Flag of the United States of America

To the People of Alberta,

I am reaching out to you not as a politician, not as someone seeking to diminish your independence, and not as an agent of annexation. I write to you as a fellow believer in something older and more fundamental than any government — the principle that you are the authority, and that government exists only to serve and protect what already belongs to you.

I have watched Alberta with deep admiration. You are a people who work hard, who build things, who produce energy that sustains a continent, and who have done so while watching distant governments in Ottawa redistribute your wealth, constrain your industry, and make decisions about your lives without your meaningful consent. That is not governance. That is the very thing the people of Alberta deserve to be free from.

I understand the frustration. And I want to offer you a different way to think about what comes next.


First, a Question Worth Asking

When you imagine freedom from Ottawa, what does that actually look like?

Independence is one answer. And it is a legitimate one. But consider what independence alone provides — a new government, with new politicians, and new promises. History tells us that governments, left unchecked, tend to expand. They tend to take. They tend to become the very thing their people once fled.

What if there were a framework — not a promise, not an aspiration, but an enforceable guarantee — that prohibited any government from taking what belongs to you in the first place?

That framework exists. It is the Constitution of the United States of America.


The Difference Between Freedom and Liberty

Most constitutions in the world tell their people what they are permitted to do. They grant freedoms. They extend rights. And what a government grants, a government can take away.

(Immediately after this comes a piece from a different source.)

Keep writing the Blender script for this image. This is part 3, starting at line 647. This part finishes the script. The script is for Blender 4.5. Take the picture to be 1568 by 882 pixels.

The American Constitution is different in a way that is not well understood, even by many Americans.

It does not grant you rights. It prohibits the government from violating them.

Your right to speak. Your right to worship. Your right to defend yourself and your family. Your right to be secure in your home. These are not permissions extended to you by any authority. They are yours by virtue of being human. The Constitution simply makes it illegal for government to touch them.

This is the difference between freedom and Liberty.

Freedom is what you are permitted to do.
Liberty is what government is prohibited from taking.

Alberta has always understood Liberty, even if the word has not always been used. Every time an Albertan has pushed back against Ottawa's overreach, every time your industry has been constrained by federal decree without your consent, you have been defending Liberty — your right to be free from government, not merely free within it.


What Statehood Actually Means

This is not about erasing Alberta. It is not annexation. It is not surrender.

Texas is still Texas. Louisiana is still Louisiana. Hawaii — an island in the Pacific Ocean nearly 4,000 kilometers from the mainland — is still Hawaii. Each of these states entered the Union not by conquest, but by the will of their own people. Each drafted their own constitution. Each chose to join.

And in choosing to join, they did not give up who they were. They gained something no independent nation can fully guarantee on its own: a framework of self-governance so durable that it has survived civil war, world wars, and more than two centuries of political change — and it has done so because its foundation is not a government. Its foundation is the people.

As a state of the Union, Alberta would:


On the Question of Annexation

I want to address this directly, because it matters.

What is being proposed here is not annexation. Annexation is what happens to a people without their consent. What I am describing is the opposite — a choice made freely, by the people of Alberta, through their own democratic process, on their own terms.

The American Constitution does not permit forced admission. It requires that the people of any prospective state draft their own constitution and choose, through their own will, to join. No president, no Congress, no outside force can make Alberta a state. Only Albertans can do that.

That distinction is everything. It is, in fact, the very principle that makes the American framework worth joining.


The Bigger Picture

Alliances like NATO and the United Nations offer aspirations. And aspirations are not guarantees. They are promises made by governments to other governments — promises that can be broken, renegotiated, or abandoned when political winds shift.

Statehood is not an alliance. It is membership. It is the difference between a neighbor who promises to help you and a family that is constitutionally obligated to.

Alberta deserves more than aspirational promises. You always have.


A Star Worth Adding

The stars on the American flag each represent a state of the Union. Not a territory. Not a protectorate. A state — a sovereign people who chose to unite under a shared framework of Liberty, while retaining everything that makes them who they are.

Alberta could one day be that star. Not as a conquered land. Not as a political prize. But as a willing partner in the greatest experiment in self-governance the world has ever known.

The experiment is not finished. It was never meant to be. "In order to form a more perfect Union" — those words were chosen deliberately. Perfection is the destination. The journey is the point.

Alberta belongs on that journey.

The choice must always be yours. But it is a choice worth making — for your sake, and for the sake of every Albertan who comes after you.